In my first post I listed some of the kinky shit I've done. Floggings with bondage, multiple partners, group spankings. I think I am trying to work up my sex blogger credibility here. I seem to think that a blogger should have a voice of wisdom. All of the sex bloggers whom I admire most seem to speak from places of vast experience. They all seem to have tried, and loved, things I never even thought of before I read their blog--fire play, flesh hooking, wild orgies (O.K., so, I had thought of orgies, but I've never been to one).
I'm not sure that I have a voice of wisdom. I am just starting out in the world of kink, the world of sex really. Technically, I have been having sex for a decade, but I feel like I have only just started to discover what sex can be. What my body (and mind) is capable of.

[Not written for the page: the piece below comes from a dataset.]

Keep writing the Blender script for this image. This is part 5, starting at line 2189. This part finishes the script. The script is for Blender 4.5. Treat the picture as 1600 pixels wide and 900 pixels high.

I am wildly in love with this exploration, but I have my moments of doubt, of pain, of fear and anxiety. I am always reading blog posts on the transcendent moments of kink and BDSM. I am just starting to appreciate these moments. But, the bad, sad and just plain strange moments seem just as important to me as the transcendent moments right now.
So, I don't see myself doling out expert advice on this blog. But, for reasons I don't yet understand, I want to talk about these starting out moments. And, well, there is just not a lot of opportunity for that in my daily life. So, Hi, Internet! Welcome to my sex life!